#4

Further thoughts
on Arts Labs exhibitions;

Biddy Peppin – who with Pamela Zoline organised exhibitions at both Labs, remembers Jeff Nuttall’s show at Drury Lane, and comments on other Lab exhibitions:

 

“Opposition to the ‘established’ gallery world was fundamental to Arts Lab exhibitions, and in July 1968 Jeff Nuttall showed works that chimed particularly strongly with this repudiation of commerce. Nuttall was already known for the erotic violence of his collaborative installation sTigma in the Better Books basement in 1965, for spearheading The People Show (1966), and as one of the founders of International Times. His Arts Lab show, which immediately followed the publication of Bomb Culture in June 1968, consisted of highly unsettling assemblages, made from scavenged materials. Improvised and visceral, evoking blood, guts, disembowelment, dismemberment and decay, they differed from works by Nuttall’s U.S. contemporaries Bruce Conner and Edward Kienholz by being intentionally disposable and unsaleable, recalling early Dada experiments. Nuttall would sometimes covertly place such works in public spaces to be encountered by unwary passers-by. The photo on the left, one of few taken inside the gallery space at Drury Lane because of its dim light, also shows posters brought by students from Paris shortly after the May ’68 uprising.  

Other exhibitions reflecting the Arts Labs’ hostility to commercialism included John and Yoko’s Four Thoughts, The Self x 12, Scenes from a Hunter’s Album, and (at Robert St), J G Ballard’s notorious Crashed Cars, and UNSCULPT, an event by Ian Breakwell and John Hilliard lasting several weeks, and involving successive rituals of destruction and metamorphosis. 

 

Despite the Arts Labs’ best efforts to show art that was beyond the pale, several exhibitions subsequently transitioned to more established venues.  Roelof Loew’s Soul City is now owned by Tate; John Latham’s roller blinds were subsequently shown at (and marketed by) the Lisson Gallery. As mechanically-reproduced multiples, Takis’ Signals were free of the ‘aura’ attributed by Walter Benjamin to unique works of art, but have nevertheless entered Tate’s collection”. BP 

 

J G Ballard was a friend of Pam Zoline and his name appears on the Robert Street Lab’s letterhead as one of its Trustees.  His aspirations for his celebrated exhibition are summed up in this press release, (for which there wasn’t space in the book):  

 

“Each of these sculptures is a memorial to a unique collision between man and his technology.

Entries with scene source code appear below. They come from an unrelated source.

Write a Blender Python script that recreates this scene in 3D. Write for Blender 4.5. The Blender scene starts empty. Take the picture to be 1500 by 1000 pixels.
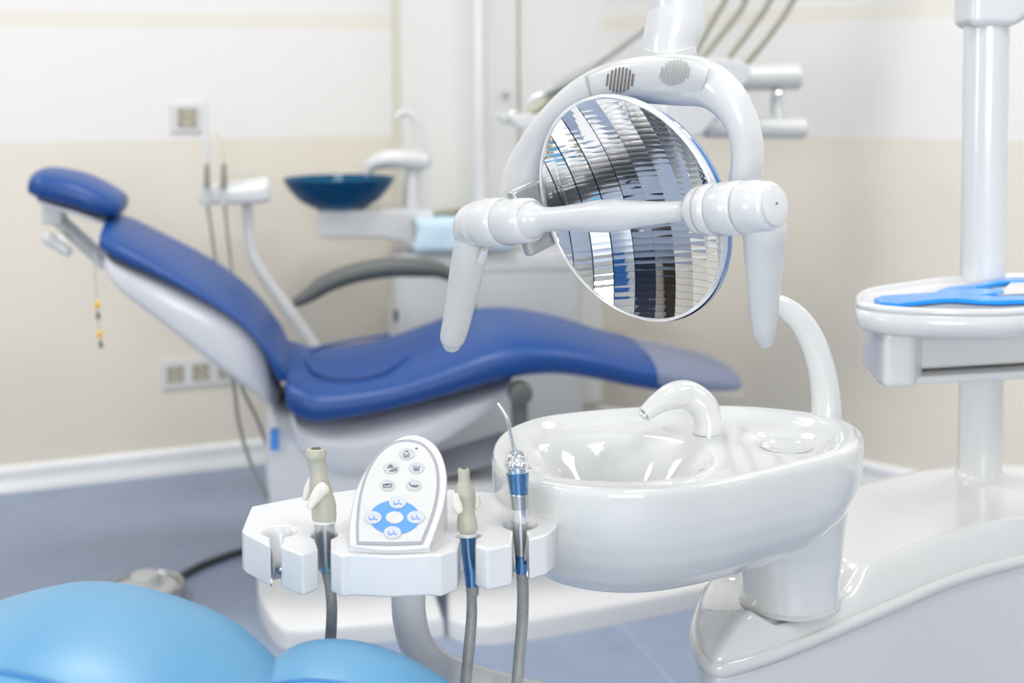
import bpy, bmesh, math, random
from mathutils import Vector, Matrix
random.seed(7)
V = Vector
C = bpy.context.scene.collection
sc = bpy.context.scene
PI = math.pi

# ------------------------------------------------------------------ camera
FP = 1900.0                      # focal length in pixels of a 1500 px wide frame
PITCH = math.radians(3.5); ROLL = 0.007
CY = 120 + FP * math.tan(PITCH); CX = 750
EYE = V((0, 0, 1.2))
F0 = V((0, math.cos(PITCH), -math.sin(PITCH))); U0 = V((0, math.sin(PITCH), math.cos(PITCH))); R0 = V((1, 0, 0))
RR = (R0 - U0 * ROLL).normalized(); UU = (U0 + R0 * ROLL).normalized(); FF = F0
cam = bpy.data.cameras.new('camera'); cam_o = bpy.data.objects.new('camera', cam); C.objects.link(cam_o)
m = Matrix((RR, UU, -FF)).transposed().to_4x4(); m.translation = EYE
cam_o.matrix_world = m
cam.sensor_width = 36; cam.lens = 36 * FP / 1500; cam.shift_y = (CY - 500) / 1500
cam.clip_start = 0.02; cam.clip_end = 60
cam.dof.use_dof = True; cam.dof.focus_distance = 1.22; cam.dof.aperture_fstop = 4.6
sc.camera = cam_o

def ray(px, py): return RR * ((px - CX) / FP) + UU * ((CY - py) / FP) + FF
def at(px, py, d): return EYE + ray(px, py) * d
def atz(px, py, z):
    r = ray(px, py); return EYE + r * ((z - EYE.z) / r.z)
def onp(px, py, p0, n):
    r = ray(px, py); return EYE + r * ((p0 - EYE).dot(n) / r.dot(n))

# ------------------------------------------------------------------ materials
MATS = {}
def mat(name, col, rough=0.4, metal=0.0, coat=0.0, bump=0.0, bscale=200, vary=0.0, vscale=8, trans=0.0, ior=1.45, emis=None, estr=0, alpha=1.0, sheen=0, croughs=0.05):
    if name in MATS: return MATS[name]
    m = bpy.data.materials.new(name); m.use_nodes = True
    nt = m.node_tree; b = nt.nodes['Principled BSDF']
    b.inputs['Base Color'].default_value = (*col, 1)
    b.inputs['Roughness'].default_value = rough; b.inputs['Metallic'].default_value = metal
    b.inputs['Coat Weight'].default_value = coat; b.inputs['Coat Roughness'].default_value = croughs
    b.inputs['Transmission Weight'].default_value = trans; b.inputs['IOR'].default_value = ior
    b.inputs['Alpha'].default_value = alpha
    if emis: b.inputs['Emission Color'].default_value = (*emis, 1); b.inputs['Emission Strength'].default_value = estr
    tc = nt.nodes.new('ShaderNodeTexCoord')
    n = nt.nodes.new('ShaderNodeTexNoise'); n.inputs['Scale'].default_value = vscale
    nt.links.new(tc.outputs['Object'], n.inputs['Vector'])
    mr = nt.nodes.new('ShaderNodeMapRange'); mr.inputs['To Min'].default_value = 1 - max(vary, .01); mr.inputs['To Max'].default_value = 1 + max(vary, .01)
    nt.links.new(n.outputs['Fac'], mr.inputs['Value'])
    mx = nt.nodes.new('ShaderNodeVectorMath'); mx.operation = 'SCALE'; mx.inputs[0].default_value = col
    nt.links.new(mr.outputs['Result'], mx.inputs['Scale']); nt.links.new(mx.outputs['Vector'], b.inputs['Base Color'])
    if bump:
        n2 = nt.nodes.new('ShaderNodeTexNoise'); n2.inputs['Scale'].default_value = bscale; n2.inputs['Detail'].default_value = 4
        nt.links.new(tc.outputs['Object'], n2.inputs['Vector'])
        bp = nt.nodes.new('ShaderNodeBump'); bp.inputs['Strength'].default_value = bump; bp.inputs['Distance'].default_value = 0.002
        nt.links.new(n2.outputs['Fac'], bp.inputs['Height']); nt.links.new(bp.outputs['Normal'], b.inputs['Normal'])
    MATS[name] = m
    return m
W_PLAST = mat('white_plastic', (.64, .64, .635), .22, coat=.3)
W_COVER = mat('white_lacquer', (.62, .62, .61), .16, coat=.6)
W_LAMP = mat('lamp_white', (.65, .65, .65), .2, coat=.5)
W_GREY = mat('pale_grey_plastic', (.59, .595, .585), .28, coat=.2)
W_SHELL = mat('shell_white', (.66, .665, .68), .3, coat=.2)
W_BASE = mat('base_white', (.70, .70, .695), .35, coat=.2)
W_CER = mat('white_ceramic', (.63, .635, .62), .05, coat=1.0)
W_UNIT = mat('unit_side_grey_white', (.60, .602, .610), .3, coat=.2)
W_HOLD = mat('holder_white', (.68, .68, .685), .3, coat=.25)
BLUE = mat('royal_blue_leatherette', (.004, .055, .235), .42, coat=.1, bump=.15, bscale=350, vary=.05, croughs=.25)
LBLUE = mat('sky_blue_leatherette', (.10, .32, .53), .42, coat=.3, bump=.12, bscale=500, vary=.04, croughs=.3)
DSEAM = mat('dark_blue_piping', (.015, .07, .27), .4)
LSEAM = mat('blue_piping', (.05, .21, .46), .4)
CHROME = mat('chrome', (.86, .87, .88), .08, metal=1)
STEEL = mat('brushed_steel', (.62, .63, .65), .25, metal=1)
BEIGE = mat('beige_rubber', (.44, .42, .35), .45, vary=.03)
CREAM = mat('cream_lever', (.73, .70, .62), .35)
DARK = mat('dark_hole', (.03, .03, .03), .6)
HOSE = mat('grey_hose', (.27, .275, .265), .42, vary=.35, vscale=90)
HOSE2 = mat('pale_grey_hose', (.27, .275, .26), .4, vary=.08, vscale=40)
DGREY = mat('dark_grey_rubber', (.12, .13, .12), .45, vary=.05)
CABLE = mat('dark_cable', (.045, .045, .045), .4)
PEDAL = mat('pedal_grey', (.55, .55, .54), .4)
PGREY = mat('panel_grey_line', (.33, .33, .37), .4)
MEMB = mat('membrane', (.60, .605, .59), .35)
BTN = mat('button_grey', (.50, .51, .53), .3)
RINGB = mat('ring_blue', (.10, .30, .66), .35)
ICONG = mat('icon_grey', (.13, .13, .17), .5)
TRAYB = mat('tray_blue_plastic', (.0, .27, .82), .25, coat=.3)
NAPK = mat('pale_blue_napkin', (.60, .76, .86), .8)
GLASSB = mat('blue_glass', (.02, .17, .36), .05, trans=.75, ior=1.2)
ORANGE = mat('orange_bead', (.8, .45, .06), .5)
CLEARP = mat('clear_plastic_cover', (.80, .77, .68), .12, alpha=.22, coat=.3)
SOCKET = mat('socket_inner', (.26, .23, .16), .5)
EMBLEM = mat('emblem_blue', (.07, .25, .70), .4)
BLUE_REFL = mat('chrome_blue_reflection', (.14, .30, .52), .12, metal=.9, coat=.4)  # chrome sleeves; their blue reflection is put into the base colour
MIRR = mat('reflector_mirror', (.93, .94, .95), .02, metal=1)

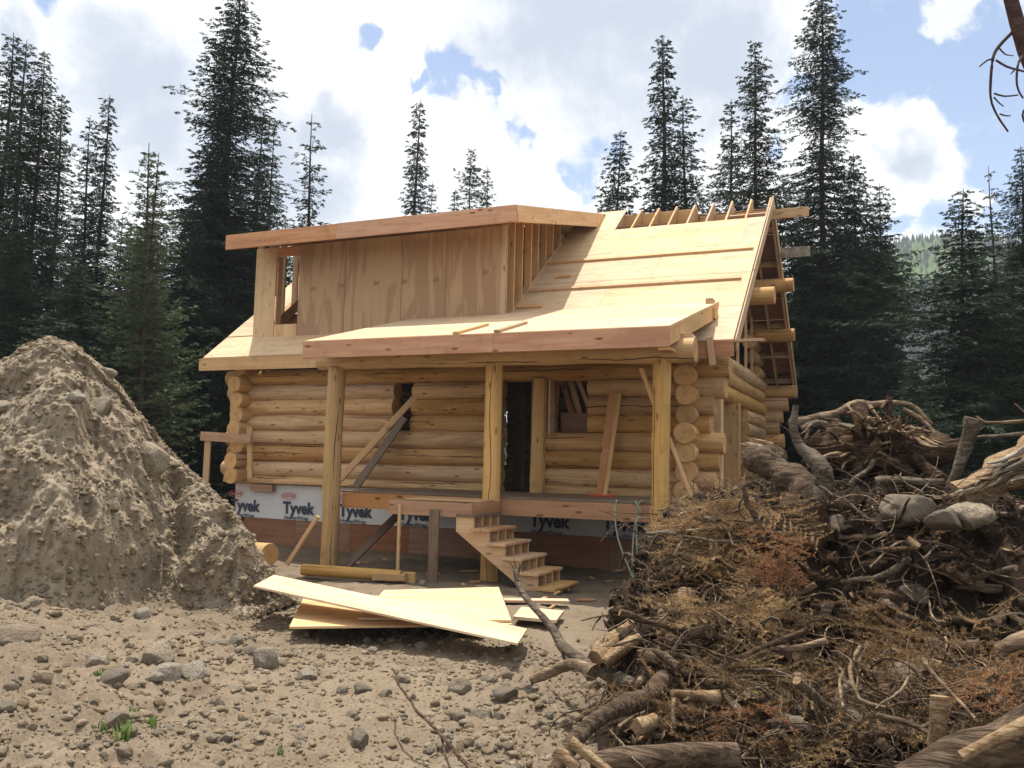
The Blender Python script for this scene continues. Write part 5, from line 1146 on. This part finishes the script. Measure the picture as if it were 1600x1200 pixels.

However tragic they are, automobile crashes play very different roles from the ones we assign them. Behind our horror lie an undeniable fascination and excitement, most clearly revealed by the deaths of the famous: Jayne Mansfield and James Dean, Albert Camus and John F. Kennedy. The 20th century has given birth to a vast range of machines – computers, pilotless planes, thermonuclear weapons – where the latent identity of the machine is ambiguous. An understanding of this identity can be found in a study of the automobile, which dominates the vectors of speed, aggression, violence and desire.  In particular, the automobile crash contains a crucial image of the machine as conceptualised psychopathology. Apart from its function of redefining the elements of space and time in terms of our most potent consumer durable, the car crash may be perceived unconsciously as a fertilising rather than a destructive event – a liberation of sexual energy – meditating the asexuality of those who have died with an intensity impossible in any other form. In 20th century terms the crucifixion would be enacted as a conceptual car crash. The car crash is the most dramatic event we are likely to experience in our entire lives apart from our own deaths”.  

Here is a flier Ballard provided for the show. 

The moving image was still almost unknown in the museum and gallery context in the 60s. Scotty showed his Longest Most Meaningless Movie…  on a portable 35mm projector in the Gallery at the Drury Lane Lab on various occasions in Summer ‘68, but the Ian Breakwell / Mike Leggett display of Sheet and Unsculpt in the Robert Street Lab’s gallery in June ‘70 was still something of a novelty.  Mike had an analysis projector, capable of showing films at two frames per second, its click, click, click filling the gallery as Unword unspooled. Sheet (shown at proper speed) contains images shot during the Robert Street lab’s opening party. Mike’s Unsculpt is his recent reworking of the 1970s film and features a commentary by both Hilliard and Breakwell.